Mathematical model (from 1620)

Commentary
Mathematical model (from 1620)

MATHEMATICAL MODEL, 1620

Description. Material(s): Alabaster, wood, brass. Dimensions: H 760 mm, W 450 mm, D 450 mm. Provenance: Originally given to the Bodleian Library by Sir Clement Edmondes in 1620. Lent to the Museum of the History of Science in 1952: Inventory No. 90861.

Origin. In 1620 Henry Savile began the lectures that inaugurated his new Oxford professorships of geometry and astronomy. The professors were based in the Bodleian Library's Tower of the Five Orders. In the same year Sir Clement Edmondes (1564?-1622), a diplomat and municipal official of London who was also Clerk of the Council and Fellow of All Souls, donated this 'mathematical model' to the library. Von Uffenbach’s account reveals that it was displayed in the Bodleian along with the armillary sphere and quadrant; but its precise symbolic meaning and pedagogical purpose remain unclear.

Commentary. The alabaster sculpture combines geometry and architecture. Each side of the central column contains a rusticated version of one of the five architectural orders, with the fragmentary remains of the five Euclidean regular solids around the base.

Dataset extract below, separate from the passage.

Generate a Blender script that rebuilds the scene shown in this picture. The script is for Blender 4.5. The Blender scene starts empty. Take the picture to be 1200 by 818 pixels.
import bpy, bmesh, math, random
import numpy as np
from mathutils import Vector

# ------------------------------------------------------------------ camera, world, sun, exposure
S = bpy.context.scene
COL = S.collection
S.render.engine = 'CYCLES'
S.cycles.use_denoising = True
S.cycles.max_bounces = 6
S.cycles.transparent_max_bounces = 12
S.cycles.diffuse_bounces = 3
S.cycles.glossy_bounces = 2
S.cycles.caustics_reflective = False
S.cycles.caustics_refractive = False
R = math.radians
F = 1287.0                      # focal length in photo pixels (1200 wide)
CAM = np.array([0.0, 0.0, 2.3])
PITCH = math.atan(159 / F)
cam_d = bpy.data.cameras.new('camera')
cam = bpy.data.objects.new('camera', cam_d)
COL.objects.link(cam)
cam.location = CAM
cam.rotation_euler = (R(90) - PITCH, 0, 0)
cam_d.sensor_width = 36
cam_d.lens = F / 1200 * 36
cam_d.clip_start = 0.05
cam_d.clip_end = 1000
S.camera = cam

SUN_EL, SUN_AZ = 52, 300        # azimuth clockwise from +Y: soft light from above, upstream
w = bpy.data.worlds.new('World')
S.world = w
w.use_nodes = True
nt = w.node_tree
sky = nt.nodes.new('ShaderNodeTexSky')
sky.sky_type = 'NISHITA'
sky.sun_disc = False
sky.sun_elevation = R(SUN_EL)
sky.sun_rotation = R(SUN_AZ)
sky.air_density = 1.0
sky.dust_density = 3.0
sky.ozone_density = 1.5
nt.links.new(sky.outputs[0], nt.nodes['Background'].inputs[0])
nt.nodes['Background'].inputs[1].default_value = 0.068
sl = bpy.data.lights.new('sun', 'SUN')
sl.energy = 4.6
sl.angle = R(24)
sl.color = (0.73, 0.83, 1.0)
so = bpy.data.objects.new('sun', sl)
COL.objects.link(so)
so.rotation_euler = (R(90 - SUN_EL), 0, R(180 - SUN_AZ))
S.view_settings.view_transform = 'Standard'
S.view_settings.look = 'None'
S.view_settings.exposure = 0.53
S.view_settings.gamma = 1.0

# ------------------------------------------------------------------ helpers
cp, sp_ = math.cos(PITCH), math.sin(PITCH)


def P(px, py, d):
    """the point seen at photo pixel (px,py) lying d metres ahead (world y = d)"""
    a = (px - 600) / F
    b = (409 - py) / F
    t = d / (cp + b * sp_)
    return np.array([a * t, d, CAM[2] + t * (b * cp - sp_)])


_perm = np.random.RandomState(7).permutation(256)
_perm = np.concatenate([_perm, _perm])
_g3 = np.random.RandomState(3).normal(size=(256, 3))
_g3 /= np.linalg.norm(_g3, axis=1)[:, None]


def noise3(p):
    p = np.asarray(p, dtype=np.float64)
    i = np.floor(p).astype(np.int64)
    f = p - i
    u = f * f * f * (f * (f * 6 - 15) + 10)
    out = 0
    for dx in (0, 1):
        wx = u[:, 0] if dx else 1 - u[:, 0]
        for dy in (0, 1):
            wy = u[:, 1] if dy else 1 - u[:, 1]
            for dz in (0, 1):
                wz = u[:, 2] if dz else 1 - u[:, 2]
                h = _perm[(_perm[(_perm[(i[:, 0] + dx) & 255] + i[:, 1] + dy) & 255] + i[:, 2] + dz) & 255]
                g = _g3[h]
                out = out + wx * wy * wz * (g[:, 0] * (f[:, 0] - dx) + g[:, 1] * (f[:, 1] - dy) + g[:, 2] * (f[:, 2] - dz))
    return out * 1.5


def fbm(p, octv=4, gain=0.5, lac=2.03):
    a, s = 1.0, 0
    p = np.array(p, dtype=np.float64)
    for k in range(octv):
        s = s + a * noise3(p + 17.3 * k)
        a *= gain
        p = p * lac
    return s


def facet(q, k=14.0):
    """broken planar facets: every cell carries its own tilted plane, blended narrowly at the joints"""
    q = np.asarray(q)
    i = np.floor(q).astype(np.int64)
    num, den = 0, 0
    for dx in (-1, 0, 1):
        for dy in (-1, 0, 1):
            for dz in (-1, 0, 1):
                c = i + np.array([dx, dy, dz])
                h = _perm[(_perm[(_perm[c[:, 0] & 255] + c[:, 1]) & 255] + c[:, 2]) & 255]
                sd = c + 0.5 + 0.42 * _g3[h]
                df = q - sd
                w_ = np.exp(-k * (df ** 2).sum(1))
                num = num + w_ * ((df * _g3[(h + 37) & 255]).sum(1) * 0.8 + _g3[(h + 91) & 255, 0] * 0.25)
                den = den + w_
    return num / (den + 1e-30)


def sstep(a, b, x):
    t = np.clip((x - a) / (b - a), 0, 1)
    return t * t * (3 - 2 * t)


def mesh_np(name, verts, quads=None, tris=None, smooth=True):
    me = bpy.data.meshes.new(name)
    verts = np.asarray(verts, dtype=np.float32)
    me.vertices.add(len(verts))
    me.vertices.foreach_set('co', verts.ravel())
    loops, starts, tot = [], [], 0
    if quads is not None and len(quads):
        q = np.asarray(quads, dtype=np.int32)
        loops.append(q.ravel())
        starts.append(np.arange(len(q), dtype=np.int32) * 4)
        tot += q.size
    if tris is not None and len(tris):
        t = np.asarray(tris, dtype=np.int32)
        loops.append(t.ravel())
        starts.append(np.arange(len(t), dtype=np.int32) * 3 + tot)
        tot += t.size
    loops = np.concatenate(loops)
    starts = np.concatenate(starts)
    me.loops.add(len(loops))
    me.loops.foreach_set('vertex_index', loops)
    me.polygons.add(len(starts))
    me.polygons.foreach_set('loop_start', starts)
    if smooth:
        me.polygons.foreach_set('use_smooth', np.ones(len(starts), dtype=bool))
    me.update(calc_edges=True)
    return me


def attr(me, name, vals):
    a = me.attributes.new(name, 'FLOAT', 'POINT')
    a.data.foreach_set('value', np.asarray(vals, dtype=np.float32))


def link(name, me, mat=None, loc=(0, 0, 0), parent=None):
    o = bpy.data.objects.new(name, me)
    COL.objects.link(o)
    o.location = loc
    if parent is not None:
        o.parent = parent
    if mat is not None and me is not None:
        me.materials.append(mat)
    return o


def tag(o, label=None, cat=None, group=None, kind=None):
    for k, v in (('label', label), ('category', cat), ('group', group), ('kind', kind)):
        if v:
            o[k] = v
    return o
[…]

The whole is surmounted by a large dodecahedron, to which Plato had ascribed cosmological significance as reflecting the structure of the heavens. The model acts as a sort of symbolic and pedagogical machine, with the correspondence between the five geometrical solids and the five architectural orders providing part of the work's basic conceit.

Further reading: Alexander Marr, '"Curious and Useful Buildings”: The Mathematical Model of Sir Clement Edmondes', Bodleian Library Record, vol. 18, no. 2 (2004), pp. 108-50.